Congratulations on taking control of your portfolio. You don't need to rush to make changes. Sounds like you don't need to take risk to meet your goals so equity exposure less than 50% seems logical to me. There is plenty of suggested reading available here, Four Pillars would be a good choice. I would move REIT to tax advantaged or drop it, I would fill up tax advantaged with bonds and hold the equity in taxable, I would not bother with anything that represents less than 5% of portfolio, I would pick the appropriate low cost equity funds and sell the high cost funds to buy them. I would hold at least 50% of my bonds as tips or tips fund and that is what I did. If that is not exotic enough as Brewer said you may want to consider some commodities. Good luck.
 
Personally, I think the allocation to TIPS is about right and in the correct location (IRA).

A lot of folks (including to some extend myself) think that inflation is just around the corner.. But what if we are all wrong and we are actually looking for a decade of basically no or low inflation like Japan. The implied inflation suggested by TIPS (the difference between the Treasury and TIPS) is 2.4% for the next decade a higher than normal spread and more importantly the TIPS 1.4% real return isn't enough to fund most people including the OPs retirement.

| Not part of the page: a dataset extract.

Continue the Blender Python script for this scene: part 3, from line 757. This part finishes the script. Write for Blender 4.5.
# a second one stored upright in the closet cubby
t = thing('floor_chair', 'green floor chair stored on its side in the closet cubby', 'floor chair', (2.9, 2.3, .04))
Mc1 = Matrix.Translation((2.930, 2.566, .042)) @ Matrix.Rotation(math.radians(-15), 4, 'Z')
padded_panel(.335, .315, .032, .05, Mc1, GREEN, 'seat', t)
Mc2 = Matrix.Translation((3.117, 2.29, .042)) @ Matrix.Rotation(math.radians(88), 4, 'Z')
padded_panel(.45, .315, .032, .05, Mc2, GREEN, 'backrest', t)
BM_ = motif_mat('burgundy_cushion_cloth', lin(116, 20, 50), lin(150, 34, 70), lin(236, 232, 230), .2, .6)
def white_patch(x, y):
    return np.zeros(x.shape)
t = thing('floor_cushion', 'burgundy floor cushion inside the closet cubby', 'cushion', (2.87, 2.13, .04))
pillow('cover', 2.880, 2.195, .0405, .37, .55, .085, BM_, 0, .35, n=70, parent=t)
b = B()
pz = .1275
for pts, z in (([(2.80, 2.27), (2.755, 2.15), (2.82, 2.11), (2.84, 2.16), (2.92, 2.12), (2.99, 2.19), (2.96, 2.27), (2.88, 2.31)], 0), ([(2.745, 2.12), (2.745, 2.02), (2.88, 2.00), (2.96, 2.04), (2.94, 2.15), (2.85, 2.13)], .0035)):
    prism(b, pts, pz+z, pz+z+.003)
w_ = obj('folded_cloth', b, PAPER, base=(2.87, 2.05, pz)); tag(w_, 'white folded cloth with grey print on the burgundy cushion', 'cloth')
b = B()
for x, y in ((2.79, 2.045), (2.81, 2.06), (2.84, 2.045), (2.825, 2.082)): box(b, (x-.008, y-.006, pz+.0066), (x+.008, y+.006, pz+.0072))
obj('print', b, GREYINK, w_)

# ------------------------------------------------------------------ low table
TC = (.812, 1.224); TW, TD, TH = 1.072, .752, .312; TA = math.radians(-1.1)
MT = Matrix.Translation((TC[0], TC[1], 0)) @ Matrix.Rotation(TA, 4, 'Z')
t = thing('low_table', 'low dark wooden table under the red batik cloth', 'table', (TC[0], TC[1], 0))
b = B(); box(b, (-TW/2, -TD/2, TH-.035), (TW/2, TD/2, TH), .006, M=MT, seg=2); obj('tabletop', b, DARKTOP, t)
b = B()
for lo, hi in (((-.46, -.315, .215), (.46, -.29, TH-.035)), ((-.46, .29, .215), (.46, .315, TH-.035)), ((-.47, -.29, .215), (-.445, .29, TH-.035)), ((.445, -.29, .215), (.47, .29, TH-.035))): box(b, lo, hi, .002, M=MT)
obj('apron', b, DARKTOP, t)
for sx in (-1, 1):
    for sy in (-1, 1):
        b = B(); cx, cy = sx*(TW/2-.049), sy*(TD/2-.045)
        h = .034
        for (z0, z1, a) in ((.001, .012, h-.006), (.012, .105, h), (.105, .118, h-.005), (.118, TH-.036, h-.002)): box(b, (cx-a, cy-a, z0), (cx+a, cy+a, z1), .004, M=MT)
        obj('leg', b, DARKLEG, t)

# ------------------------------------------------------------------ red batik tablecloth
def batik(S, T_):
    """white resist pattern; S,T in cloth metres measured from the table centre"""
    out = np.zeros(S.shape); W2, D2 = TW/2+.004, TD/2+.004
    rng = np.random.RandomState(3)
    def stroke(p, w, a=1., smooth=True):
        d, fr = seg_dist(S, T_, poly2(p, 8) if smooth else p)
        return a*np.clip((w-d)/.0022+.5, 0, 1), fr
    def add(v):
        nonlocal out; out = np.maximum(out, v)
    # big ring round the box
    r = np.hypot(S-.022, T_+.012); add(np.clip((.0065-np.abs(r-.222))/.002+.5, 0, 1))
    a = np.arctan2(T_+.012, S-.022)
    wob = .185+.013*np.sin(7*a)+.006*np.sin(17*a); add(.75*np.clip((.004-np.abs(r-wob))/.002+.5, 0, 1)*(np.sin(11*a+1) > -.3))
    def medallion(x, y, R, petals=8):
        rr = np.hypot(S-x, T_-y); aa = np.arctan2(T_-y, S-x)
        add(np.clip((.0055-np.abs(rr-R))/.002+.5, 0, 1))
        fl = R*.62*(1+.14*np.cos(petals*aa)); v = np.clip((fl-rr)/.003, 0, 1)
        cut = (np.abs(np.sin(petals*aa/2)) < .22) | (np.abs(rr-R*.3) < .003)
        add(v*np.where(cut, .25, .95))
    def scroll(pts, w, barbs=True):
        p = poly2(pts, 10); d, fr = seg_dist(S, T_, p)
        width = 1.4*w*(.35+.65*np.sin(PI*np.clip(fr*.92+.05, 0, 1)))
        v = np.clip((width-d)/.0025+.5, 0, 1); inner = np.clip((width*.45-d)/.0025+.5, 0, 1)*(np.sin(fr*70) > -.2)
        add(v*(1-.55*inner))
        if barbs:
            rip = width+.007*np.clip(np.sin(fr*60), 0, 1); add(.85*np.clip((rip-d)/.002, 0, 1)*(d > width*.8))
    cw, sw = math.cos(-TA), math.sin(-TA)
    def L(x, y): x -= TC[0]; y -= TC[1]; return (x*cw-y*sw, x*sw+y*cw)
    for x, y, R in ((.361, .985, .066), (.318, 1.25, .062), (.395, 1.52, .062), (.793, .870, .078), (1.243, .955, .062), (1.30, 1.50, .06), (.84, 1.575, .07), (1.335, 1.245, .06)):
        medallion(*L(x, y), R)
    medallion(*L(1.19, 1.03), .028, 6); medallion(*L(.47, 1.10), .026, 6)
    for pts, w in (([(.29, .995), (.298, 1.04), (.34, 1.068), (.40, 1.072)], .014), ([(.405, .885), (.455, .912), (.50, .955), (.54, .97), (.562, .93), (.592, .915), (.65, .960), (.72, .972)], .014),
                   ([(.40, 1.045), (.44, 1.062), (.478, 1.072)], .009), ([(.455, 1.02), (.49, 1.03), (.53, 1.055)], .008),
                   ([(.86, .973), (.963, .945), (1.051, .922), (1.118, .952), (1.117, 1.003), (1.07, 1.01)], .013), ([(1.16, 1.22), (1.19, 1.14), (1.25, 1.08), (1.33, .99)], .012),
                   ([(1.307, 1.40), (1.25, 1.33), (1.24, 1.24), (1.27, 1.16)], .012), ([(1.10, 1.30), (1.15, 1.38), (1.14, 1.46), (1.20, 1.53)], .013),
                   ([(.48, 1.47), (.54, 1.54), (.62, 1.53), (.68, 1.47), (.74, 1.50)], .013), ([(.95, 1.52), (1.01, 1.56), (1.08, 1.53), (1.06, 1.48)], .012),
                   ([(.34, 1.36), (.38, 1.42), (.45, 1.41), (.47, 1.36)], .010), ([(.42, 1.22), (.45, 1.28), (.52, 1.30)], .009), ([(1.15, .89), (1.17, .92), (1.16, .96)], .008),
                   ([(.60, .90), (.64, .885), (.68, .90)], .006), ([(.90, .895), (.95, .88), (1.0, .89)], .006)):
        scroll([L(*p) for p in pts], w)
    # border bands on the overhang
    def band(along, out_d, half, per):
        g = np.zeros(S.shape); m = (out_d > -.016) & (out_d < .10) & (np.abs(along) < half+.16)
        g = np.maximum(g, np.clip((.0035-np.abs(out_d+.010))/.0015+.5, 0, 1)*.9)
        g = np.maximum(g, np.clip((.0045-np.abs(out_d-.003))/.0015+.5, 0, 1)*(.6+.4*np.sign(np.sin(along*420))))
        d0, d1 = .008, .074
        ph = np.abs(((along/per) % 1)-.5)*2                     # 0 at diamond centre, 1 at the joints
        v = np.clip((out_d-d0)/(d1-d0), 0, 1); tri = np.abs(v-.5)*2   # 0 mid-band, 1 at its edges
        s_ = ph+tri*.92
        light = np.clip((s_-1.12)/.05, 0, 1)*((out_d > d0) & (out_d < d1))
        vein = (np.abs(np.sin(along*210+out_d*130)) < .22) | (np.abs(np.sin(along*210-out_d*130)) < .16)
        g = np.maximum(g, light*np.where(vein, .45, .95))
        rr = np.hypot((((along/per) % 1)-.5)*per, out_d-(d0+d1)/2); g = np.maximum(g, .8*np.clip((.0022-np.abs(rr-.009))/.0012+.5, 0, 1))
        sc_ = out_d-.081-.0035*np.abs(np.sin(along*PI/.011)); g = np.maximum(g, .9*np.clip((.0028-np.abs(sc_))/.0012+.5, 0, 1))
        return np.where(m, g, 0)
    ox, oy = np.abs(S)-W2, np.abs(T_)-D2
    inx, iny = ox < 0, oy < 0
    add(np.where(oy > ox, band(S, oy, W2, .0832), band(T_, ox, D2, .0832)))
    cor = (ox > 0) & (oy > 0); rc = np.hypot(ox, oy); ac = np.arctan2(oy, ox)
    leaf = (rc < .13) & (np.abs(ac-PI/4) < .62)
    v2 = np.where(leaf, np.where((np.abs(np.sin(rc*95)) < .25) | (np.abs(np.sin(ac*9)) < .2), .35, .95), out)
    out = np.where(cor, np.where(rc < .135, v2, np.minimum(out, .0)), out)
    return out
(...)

FWIW, SoNow I share your concern about US Treasuries although it is contrary to the principal of passive index investing. Vanguard offers a variety of bond funds that avoid treasuries. So what about replacing the 2 muni funds with a couple of corporate vanguard funds and 3rd foreign bond as Brewer suggests.
 
Seems odd that almost all of your funds are Vanguard yet you went to Fidelity, where they ding me with fees for each Vanguard fund transaction. Maybe it is not an issue for high net worth?

Well, I went from UBS to Fidelity and then started trying to figure out my allocations. As part of that process I discovered that passive low cost investing is a niche for Vanguard. However, I have discovered that you can do equities a hair cheaper at Fidelity using say a Spartan fund. And even the Vanguard representatives admit that the online interface for Fidelity and the Smartcash account with the Amex having 2% cash back is far superior at Fidelity. I think my ultimate allocation will be equities at Fidelity and I will open a Vanguard account for bond funds.
 
Well, I went from UBS to Fidelity and then started trying to figure out my allocations. As part of that process I discovered that passive low cost investing is a niche for Vanguard. However, I have discovered that you can do equities a hair cheaper at Fidelity using say a Spartan fund. And even the Vanguard representatives admit that the online interface for Fidelity and the Smartcash account with the Amex having 2% cash back is far superior at Fidelity. I think my ultimate allocation will be equities at Fidelity and I will open a Vanguard account for bond funds.

Fidelity then Vanguard. Kind of what I did (actually I am in that process). On second thought, the ETF versions of the Vanguard is a good way to go when you are in Fidelity.